150,000 X 30 is only 4.5 million. I guess they expect the number per day to continue to grow.
“…FEWER iPhone 4 and CDMA…”
1. How can a professional writer not know the correct usage?
Not to mention the editors. But that is the way of journalism today – just get the story out fast. Good writing, proper grammar, and facts be damned.
Chen and Shen… Well it IS possible that English is a second language for them, guys… Give ’em a break…
As unlikely as that might be, it is even less likely that English is a second language to the MDN cut ‘n’ paster(s) who posted the excerpt. There is no rule requiring fidelity to the original if the original is grammatically flawed…

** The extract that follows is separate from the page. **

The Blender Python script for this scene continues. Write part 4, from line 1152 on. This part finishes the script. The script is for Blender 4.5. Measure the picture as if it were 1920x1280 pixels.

Yes there are. Most editors will put “[sic]” after the ungrammatical passage.
From the OS X built in New Oxford American Dictionary:
sic |sik|
adverb
used in brackets after a copied or quoted word that appears odd or erroneous to show that the word is quoted exactly as it stands in the original, as in a story must hold a child’s interest and “enrich his [ sic ] life.”
ORIGIN Latin, literally ‘so, thus.’
I was pleased the other day when I noticed a sign at a Safeway store “express checkout” lane that said “15 or fewer items.” Almost invariably the usage is “…or less.” As in the case of the signs I saw later at Target. I was also amused, in a way, to see corporate aisle signs at Home Depot referring to “pedistal sinks”.